Jumping ship…
As we all know, successive models of the one car tend to get larger.
A Corolla is now bigger than the original Crown; the new-age Mini is vastly bigger than the original; the current VE Commodore is very much larger than the first VB model.
Bigger is apparently better, until the size has grown so much that there’s a created place for a new, smaller model – like in the Corolla’s case, the Echo and then the Yaris. (Or in the Honda Civic’s case, the Jazz – there are many examples of the phenomenon.)
But the Holden Commodore has proved rather problematic.
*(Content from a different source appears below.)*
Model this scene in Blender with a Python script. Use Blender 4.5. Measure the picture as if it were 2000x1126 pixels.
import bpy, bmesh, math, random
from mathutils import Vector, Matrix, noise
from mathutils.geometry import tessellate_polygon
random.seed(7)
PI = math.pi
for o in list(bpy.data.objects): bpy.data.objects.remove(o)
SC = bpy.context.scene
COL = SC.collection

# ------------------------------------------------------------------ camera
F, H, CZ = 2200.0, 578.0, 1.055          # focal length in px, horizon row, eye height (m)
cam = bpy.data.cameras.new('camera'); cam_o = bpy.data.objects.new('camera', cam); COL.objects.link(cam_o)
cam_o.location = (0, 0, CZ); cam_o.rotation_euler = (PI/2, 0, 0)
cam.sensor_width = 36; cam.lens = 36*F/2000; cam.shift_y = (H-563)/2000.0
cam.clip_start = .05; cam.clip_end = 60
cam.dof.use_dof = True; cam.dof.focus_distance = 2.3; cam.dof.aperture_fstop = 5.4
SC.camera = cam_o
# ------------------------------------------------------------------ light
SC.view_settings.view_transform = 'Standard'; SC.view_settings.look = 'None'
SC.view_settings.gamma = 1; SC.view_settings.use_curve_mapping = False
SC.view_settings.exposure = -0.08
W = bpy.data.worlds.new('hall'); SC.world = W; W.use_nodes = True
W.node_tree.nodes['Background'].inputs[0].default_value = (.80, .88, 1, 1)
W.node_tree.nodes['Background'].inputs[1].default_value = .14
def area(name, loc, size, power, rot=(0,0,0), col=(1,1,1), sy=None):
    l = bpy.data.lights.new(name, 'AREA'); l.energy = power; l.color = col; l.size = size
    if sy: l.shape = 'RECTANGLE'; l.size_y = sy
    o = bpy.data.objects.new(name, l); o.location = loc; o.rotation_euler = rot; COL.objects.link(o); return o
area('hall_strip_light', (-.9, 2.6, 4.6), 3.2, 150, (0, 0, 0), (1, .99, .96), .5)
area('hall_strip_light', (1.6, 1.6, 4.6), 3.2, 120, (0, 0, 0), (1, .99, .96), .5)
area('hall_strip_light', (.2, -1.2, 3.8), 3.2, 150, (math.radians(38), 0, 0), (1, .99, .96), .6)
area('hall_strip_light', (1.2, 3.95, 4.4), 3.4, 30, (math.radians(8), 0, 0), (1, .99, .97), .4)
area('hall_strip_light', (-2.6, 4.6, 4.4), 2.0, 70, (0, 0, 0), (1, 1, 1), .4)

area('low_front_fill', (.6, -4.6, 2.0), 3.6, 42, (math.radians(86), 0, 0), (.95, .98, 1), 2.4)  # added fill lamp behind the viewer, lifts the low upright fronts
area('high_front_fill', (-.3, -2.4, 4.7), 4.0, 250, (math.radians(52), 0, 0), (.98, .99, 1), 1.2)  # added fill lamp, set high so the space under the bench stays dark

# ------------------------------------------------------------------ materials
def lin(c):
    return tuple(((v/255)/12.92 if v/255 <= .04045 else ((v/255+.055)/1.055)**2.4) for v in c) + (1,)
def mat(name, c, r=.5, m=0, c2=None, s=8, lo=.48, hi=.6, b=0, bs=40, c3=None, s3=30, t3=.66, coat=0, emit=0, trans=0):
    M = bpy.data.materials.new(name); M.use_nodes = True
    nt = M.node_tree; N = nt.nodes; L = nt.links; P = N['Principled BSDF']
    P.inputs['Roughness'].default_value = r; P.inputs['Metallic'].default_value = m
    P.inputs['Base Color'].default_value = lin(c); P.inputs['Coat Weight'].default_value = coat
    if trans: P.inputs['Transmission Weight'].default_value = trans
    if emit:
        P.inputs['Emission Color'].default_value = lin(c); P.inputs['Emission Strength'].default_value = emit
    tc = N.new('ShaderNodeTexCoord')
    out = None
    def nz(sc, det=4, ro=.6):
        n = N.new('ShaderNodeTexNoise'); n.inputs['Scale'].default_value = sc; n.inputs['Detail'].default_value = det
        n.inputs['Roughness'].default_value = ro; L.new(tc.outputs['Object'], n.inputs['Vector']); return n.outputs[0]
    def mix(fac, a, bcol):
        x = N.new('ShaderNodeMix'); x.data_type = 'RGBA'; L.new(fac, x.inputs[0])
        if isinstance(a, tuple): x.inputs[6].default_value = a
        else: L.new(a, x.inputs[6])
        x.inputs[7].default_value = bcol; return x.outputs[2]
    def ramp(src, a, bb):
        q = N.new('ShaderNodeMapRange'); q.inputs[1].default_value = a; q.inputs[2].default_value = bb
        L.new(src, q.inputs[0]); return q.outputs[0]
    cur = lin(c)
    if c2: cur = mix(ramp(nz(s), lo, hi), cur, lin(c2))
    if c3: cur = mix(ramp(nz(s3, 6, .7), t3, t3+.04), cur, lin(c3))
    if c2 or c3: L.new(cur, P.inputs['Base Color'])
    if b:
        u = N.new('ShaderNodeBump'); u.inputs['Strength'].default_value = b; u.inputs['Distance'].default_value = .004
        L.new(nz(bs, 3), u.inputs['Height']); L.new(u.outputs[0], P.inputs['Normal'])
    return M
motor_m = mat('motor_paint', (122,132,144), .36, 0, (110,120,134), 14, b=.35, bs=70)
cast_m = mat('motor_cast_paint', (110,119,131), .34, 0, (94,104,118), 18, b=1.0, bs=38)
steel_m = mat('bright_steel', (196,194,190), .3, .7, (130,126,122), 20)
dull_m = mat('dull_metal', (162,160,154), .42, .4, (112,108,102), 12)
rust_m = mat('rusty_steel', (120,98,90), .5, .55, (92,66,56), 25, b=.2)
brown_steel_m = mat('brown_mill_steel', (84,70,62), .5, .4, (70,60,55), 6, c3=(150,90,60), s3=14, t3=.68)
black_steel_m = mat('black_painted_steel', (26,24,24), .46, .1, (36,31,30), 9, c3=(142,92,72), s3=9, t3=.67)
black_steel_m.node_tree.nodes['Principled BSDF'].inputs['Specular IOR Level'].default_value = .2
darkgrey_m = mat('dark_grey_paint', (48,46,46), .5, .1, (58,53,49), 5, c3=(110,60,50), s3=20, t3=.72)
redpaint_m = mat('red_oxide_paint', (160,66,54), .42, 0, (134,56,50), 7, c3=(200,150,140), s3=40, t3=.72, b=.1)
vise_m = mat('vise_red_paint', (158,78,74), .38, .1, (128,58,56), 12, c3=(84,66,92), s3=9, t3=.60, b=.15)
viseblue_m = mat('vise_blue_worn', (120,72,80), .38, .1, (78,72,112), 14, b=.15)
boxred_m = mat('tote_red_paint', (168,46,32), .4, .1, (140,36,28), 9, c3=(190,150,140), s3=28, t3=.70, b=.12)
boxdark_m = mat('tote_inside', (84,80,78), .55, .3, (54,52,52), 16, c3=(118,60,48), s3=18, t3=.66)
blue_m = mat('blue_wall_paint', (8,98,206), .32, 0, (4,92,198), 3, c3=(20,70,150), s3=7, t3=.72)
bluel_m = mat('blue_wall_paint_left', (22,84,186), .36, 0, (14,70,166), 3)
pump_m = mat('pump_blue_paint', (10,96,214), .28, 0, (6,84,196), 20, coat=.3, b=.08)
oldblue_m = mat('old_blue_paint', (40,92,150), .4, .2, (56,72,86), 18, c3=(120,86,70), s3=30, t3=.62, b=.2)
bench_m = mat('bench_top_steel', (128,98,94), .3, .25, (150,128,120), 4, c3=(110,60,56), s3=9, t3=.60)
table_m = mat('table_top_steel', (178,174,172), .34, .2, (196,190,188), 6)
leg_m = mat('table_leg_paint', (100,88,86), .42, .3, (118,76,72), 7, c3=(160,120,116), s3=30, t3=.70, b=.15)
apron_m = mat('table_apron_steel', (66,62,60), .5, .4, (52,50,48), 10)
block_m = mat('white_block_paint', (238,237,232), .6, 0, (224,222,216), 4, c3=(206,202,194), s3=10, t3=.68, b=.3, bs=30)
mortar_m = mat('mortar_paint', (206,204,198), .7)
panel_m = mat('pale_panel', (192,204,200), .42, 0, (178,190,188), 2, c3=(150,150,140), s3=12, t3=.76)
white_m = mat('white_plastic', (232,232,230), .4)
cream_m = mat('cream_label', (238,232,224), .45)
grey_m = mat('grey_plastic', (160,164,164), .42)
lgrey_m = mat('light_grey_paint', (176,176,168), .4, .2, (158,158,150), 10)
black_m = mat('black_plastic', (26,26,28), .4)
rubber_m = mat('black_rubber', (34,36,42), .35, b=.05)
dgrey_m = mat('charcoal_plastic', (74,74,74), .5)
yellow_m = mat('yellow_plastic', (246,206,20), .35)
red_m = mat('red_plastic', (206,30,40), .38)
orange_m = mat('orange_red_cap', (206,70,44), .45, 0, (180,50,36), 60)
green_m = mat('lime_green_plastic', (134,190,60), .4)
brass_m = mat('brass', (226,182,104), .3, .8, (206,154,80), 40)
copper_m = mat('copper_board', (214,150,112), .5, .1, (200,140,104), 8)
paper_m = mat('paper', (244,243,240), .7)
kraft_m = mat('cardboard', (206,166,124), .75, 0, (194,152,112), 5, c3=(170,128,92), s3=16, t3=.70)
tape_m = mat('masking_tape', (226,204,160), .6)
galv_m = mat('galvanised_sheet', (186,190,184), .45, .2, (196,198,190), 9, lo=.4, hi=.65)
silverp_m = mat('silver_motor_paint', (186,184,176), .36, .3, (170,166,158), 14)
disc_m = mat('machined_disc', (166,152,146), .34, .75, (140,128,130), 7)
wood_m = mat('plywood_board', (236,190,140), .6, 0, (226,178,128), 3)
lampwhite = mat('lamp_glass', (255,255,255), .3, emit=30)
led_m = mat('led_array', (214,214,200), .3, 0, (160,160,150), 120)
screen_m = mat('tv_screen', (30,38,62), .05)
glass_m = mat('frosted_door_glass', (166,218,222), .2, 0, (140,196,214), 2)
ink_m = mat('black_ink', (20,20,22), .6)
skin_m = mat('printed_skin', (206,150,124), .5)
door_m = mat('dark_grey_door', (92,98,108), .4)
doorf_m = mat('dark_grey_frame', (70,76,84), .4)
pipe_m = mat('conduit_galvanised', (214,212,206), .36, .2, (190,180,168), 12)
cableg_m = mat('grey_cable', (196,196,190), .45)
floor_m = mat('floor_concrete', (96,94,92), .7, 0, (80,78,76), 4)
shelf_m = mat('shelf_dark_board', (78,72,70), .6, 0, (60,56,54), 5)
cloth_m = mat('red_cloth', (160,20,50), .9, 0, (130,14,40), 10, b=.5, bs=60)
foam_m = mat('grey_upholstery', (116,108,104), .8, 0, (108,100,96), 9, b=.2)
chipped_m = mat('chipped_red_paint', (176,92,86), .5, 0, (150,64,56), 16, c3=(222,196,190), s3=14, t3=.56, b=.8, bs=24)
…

The newer, smaller models designed to slot in where the Commodore once was have not been very successful – the Vectra being the expensive case in point. So now we have the much cheaper Epica, which in terms of cars like the original sized VB-VL model Commodores, is actually large indeed. (But despite its size, it’s still smaller than the current VE Commodore…)
So what does it take for a long-time Commodore owner to finally jump ship? You know, the older person who has driven Commodore models continuously since their 1978 release? (For Commodores and Falcons, it wouldn’t surprise me if people in the ‘have-always-driven-them’ category make up half of the current private buyers.)
Do these people just religiously follow the upgrading in size, the upgrading in power, and the upgrading in weight? Or at some point, perhaps now with children having left the nest, do they say to themselves that the new iteration of the model simply doesn’t suit, and it’s time to get a car that isn’t smaller than their current model – it just isn’t yet again bigger. To step out of a VZ Commodore, not into a VE but into an Epica, for example.